The Taliban in Pakistan claimed responsibility for the shooting of Zaman Mehsud, president and secretary-general of the Tribal Union of Journalists’ South Waziristan chapter and reporter for the Urdu-language Daily Ummat and Daily Nai Baat newspapers.

A security officer investigates the murder of Somali journalist Hindia Haji Mohamed, who was killed by a car bomb in December. Credit: AFP/Mohamed Abdiwahab

A security officer investigates the murder of Somali journalist Hindia Haji Mohamed, who was killed by a car bomb in December. Credit: AFP/Mohamed Abdiwahab

In Somalia, Hindia Haji Mohamed, a journalist and the widow of another murdered journalist, was killed in December when a bomb blew up her car in an attack claimed by the Islamic militant group al-Shabaab.

Governments around the world were jailing at least 110 journalists on anti-state charges. This is out of 199 total jailed, according to CPJ’s most recent annual prison census.—It shows how the press is being cornered and targeted by terrorists and also squeezed by the squeezed by authorities saying there were committed to fighting terror as well, it said.

More than two thirds of the journalists killed in 2015 were targeted and murdered as a direct result of their work.

The report said about one third of journalists’ deaths worldwide were carried out by criminal groups, government officials, or local residents who were, in most cases, drug traffickers or those involved in organized crime. They included Brazilian Gleydson Carvalho, shot dead by two men while he was presenting his afternoon radio show. He was often critical of politicians and police Brazil had six killings last year, the highest since CPJ began keeping records in 1992.

But Brazilian judicial authorities have made headway in combating impunity by getting six convictions in murder cases in the last two years, said the report.

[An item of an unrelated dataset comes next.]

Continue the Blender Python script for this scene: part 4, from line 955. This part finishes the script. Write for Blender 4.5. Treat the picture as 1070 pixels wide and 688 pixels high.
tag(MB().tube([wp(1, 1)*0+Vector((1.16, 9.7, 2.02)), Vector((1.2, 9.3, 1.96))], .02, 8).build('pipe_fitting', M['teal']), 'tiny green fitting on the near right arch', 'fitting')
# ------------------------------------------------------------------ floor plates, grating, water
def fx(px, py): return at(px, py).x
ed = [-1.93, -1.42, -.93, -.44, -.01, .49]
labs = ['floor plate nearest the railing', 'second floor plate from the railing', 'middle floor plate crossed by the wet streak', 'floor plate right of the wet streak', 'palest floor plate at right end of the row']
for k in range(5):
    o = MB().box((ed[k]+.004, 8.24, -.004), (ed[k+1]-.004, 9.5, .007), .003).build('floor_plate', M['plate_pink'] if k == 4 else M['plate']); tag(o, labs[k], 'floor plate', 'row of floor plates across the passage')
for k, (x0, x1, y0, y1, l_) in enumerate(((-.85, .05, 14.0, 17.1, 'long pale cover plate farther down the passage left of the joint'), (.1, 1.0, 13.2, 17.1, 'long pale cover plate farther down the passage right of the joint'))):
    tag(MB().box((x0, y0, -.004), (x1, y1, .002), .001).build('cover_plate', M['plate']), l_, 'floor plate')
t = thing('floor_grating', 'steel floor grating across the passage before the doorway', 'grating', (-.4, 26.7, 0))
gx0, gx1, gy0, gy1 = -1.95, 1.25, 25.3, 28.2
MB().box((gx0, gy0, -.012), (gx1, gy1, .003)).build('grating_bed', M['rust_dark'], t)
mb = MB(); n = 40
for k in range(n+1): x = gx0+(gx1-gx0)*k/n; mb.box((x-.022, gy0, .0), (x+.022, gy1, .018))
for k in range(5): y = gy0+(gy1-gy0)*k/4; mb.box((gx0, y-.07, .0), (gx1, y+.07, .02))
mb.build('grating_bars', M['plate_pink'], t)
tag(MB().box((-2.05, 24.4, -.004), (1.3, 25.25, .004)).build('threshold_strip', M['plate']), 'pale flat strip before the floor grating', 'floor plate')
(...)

South Sudan registered for the first time on CPJ’s index of slain journalists when unidentified gunmen attacked an official convoy killing five journalists traveling with a county official. The motive is still unknown but there have been various accusations. Some say this could have been the result of the power struggle between former Vice President Riek Machar and President Salva Kiir which set off the civil war in 2013.

The murders of the five landed South Sudan on CPJ’s Global Impunity Index, which highlights countries where journalists are murdered and there is no one held responsible so their killers go free.

South Sudan, Poland and Ghana appeared on CPJ’s killed database for the first time. In Poland, Łukasz Masiak, was fatally assaulted in a bowling alley after telling colleagues he feared for his life. He was the founder and editor of a news website and reported on crime and drugs and pollution. In Ghana, radio reporter George Abanga, was shot dead on his way back from covering a cocoa farmers dispute.

CPJ cites these trends from its research:

• Seventeen journalists worldwide were killed in combat or crossfire. Five were killed on a dangerous assignment.
• At least 28 of the 47 murder victims received threats before they were killed.
• Broadcast reporting was the most dangerous job, with 25 killed. Twenty-nine victims worked online.
• The most common type of reporting by victims was politics, followed by war and human rights.

CPJ, in 1992, began compiling detailed records on all journalist deaths. If motives in a killing are unclear, it is possible that a journalist died in relation to his or her work and CPJ classifies the case as “unconfirmed” and continues to investigate. CPJ said its list does not include journalists who died of illness or natural causes or were killed in car or plane accidents unless the crash considered hostile action.